On Mon, Jun 10, 2019 at 8:11 AM Michael Jones <michael.jo...@gmail.com>
wrote:

> I miss discriminated unions too. (Fancy new name, “sum types”).
>

They are called sum types because they work as an "addition" like
construction in the type theory. Their dual, product types, are what people
usually call records or structs in many languages. Structs work as
"multiplication" in the type theory.

For some reason, many languages in the mainstream can multiply at the type
level, but they cannot add. It looks like the newer generation, Rust,
Swift, ... start looking into these in earnest as additions, and this is
welcome.

There are some interesting corollaries from having sum types:

There is no boolean anymore. A boolean is simply

type bool = true | false

and you can also remove the if-statement from the language since the
elimination form,

match x with
| true -> ExpT
| false -> ExpF

is essentially an if-statement. Having to add something like match seems
odd, but it isn't! It's dual is the projection operation '.' on structs.
Suppose

type GeoPoint struct {
  Lat, Lng float64
}
var gp GeoPoint

then `gp.Lat` is the elimination form.

Next, there is no need for a null value anymore:

forall 'a.
  type 'a option = None | Some 'a

Granted, you need polymorphism as well here, but once you have this, you
can remove the concept of null for the value 'none'. Thus, the default in
the language is that no value can be null, unless you wrap it into an
option. Continuing, you can define

type ('a, 'b) result = Ok of 'a | Error of 'b

which is a clean way of returning errors from functions. In Go, we have to
return a product pair such as `return v, nil` or `return nil, err`, but of
course, people forget to check the error. With a sum, that kind of mistake
cannot happen, since you are forced to match on the erroneous case. This is
also what leads you to have programmable control flow eventually; what
people call a whole slew of things: monads, applicatives, ... The recent
`try` proposal for Go 2.0 is an extreme special case of this, where control
flow is specialized to the above situation.

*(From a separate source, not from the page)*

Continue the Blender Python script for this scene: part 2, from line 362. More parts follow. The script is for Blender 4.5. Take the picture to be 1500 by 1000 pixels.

Personal bet: over time, mainstream languages will get sum types, at least
in a limited form. It is as if programmers are writing expressions in a
logic where they have && (AND) but no || (OR). You can do it because you
have if-statements, but it gets really tedious to write. At some point, it
is going to be "generally accepted" at which point languages without sum
types are going to be regarded as a relic of the past. Also, it rounds out
the logic of the programming language, and makes it internally consistent.